Leading voices from the fields of artificial intelligence, cybersecurity, data science, and digital transformation convened this past week at the 4th African Symposium on Big Data, Analytics and Machine Intelligence, hosted at the Federal University of Technology, Akure (FUTA). The four-day hybrid event, themed “Data-driven AI for a Sustainable Society and Economy,” welcomed experts from around the globe to chart a path for Africa’s digital future.
Among the keynote presentations was Mr. Matthew Alaofin, a Corporate Strategy Senior Advisor at Dell Technologies. Alaofin, known for his strategic leadership in AI innovation and infrastructure modernization, presented a compelling call for Unified AI frameworks—a shift away from the fragmented, siloed systems currently dominating enterprise AI deployments across industries.
“Africa must stop building AI systems in silos. The time has come to build smart, scalable, and unified AI solutions that are reusable, interoperable, and ethical,” Alaofin said, addressing a crowd of academics, policymakers, and industry professionals.
AI in Silos: The Problem
In his presentation titled “Unified AI Frameworks for Risk, Personalization, and Threat Across Industries,” Alaofin explained how many organizations deploy multiple domain-specific AI tools that result in duplicated infrastructure, higher costs, and governance headaches. He cited examples such as FICO Falcon (fraud detection), CrowdStrike Threat Graph (cybersecurity), and Adobe Sensei (marketing personalization) as powerful but ultimately siloed systems.
He warned that this practice contributes to high technical debt, poor scalability, and compliance challenges.
The Unified Solution: Build Once, Apply Everywhere
Alaofin’s proposed solution: a unified AI architecture that uses shared infrastructure—such as central feature stores, ingestion pipelines, and lifecycle tools like MLFlow and Kubeflow—to address cross-domain needs.
Such a framework, he explained, allows banks, tech companies, healthcare providers, and government agencies to reuse core AI components like anomaly detection and adaptive learning across departments, reducing costs and speeding up innovation.
Citing global examples, Alaofin noted that companies like JPMorgan Chase, Microsoft, and Netflix already leverage unified AI systems for fraud detection, customer personalization, and compliance monitoring from a shared platform.
According to research referenced during his talk:
Companies using unified AI frameworks experience 40% faster model deployment
60% reuse of AI components across units
Up to 50% reduction in operational downtime
30–45% savings on inference costs via consolidated modeling
Alaofin argued that these outcomes could be transformative for African organizations grappling with limited resources and a rapidly digitizing economy.

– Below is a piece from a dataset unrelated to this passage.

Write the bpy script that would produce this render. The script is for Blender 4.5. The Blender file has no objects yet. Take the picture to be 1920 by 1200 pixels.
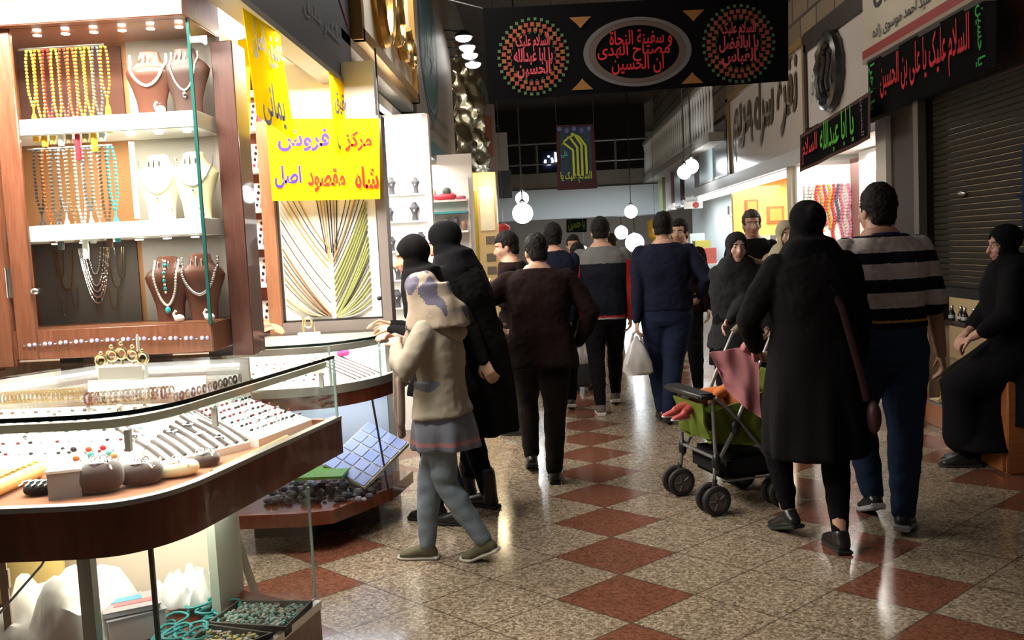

Before joining Dell, Alaofin built a career across high-impact multinational companies like KPMG, British American Tobacco and American Tower Corporation.
Currently at Dell Technologies, he partners with senior leaders across business units to identify strategic priorities, evaluate AI-driven solutions, assess new market opportunities, and develop recommendations that support growth, innovation, and competitive advantage.
As the symposium drew to a close, Alaofin left participants with a call to action:
“Think composable, not monolithic. Stop building in Silos. Build smart, build unified AI framework.”
His message resonated with the academic giants in attendance, who are now evaluating how to adopt and localize unified AI systems for Africa’s public and private sectors.
With Alaofin and others leading the charge, Africa may be poised not only to adopt global AI standards—but to help define them.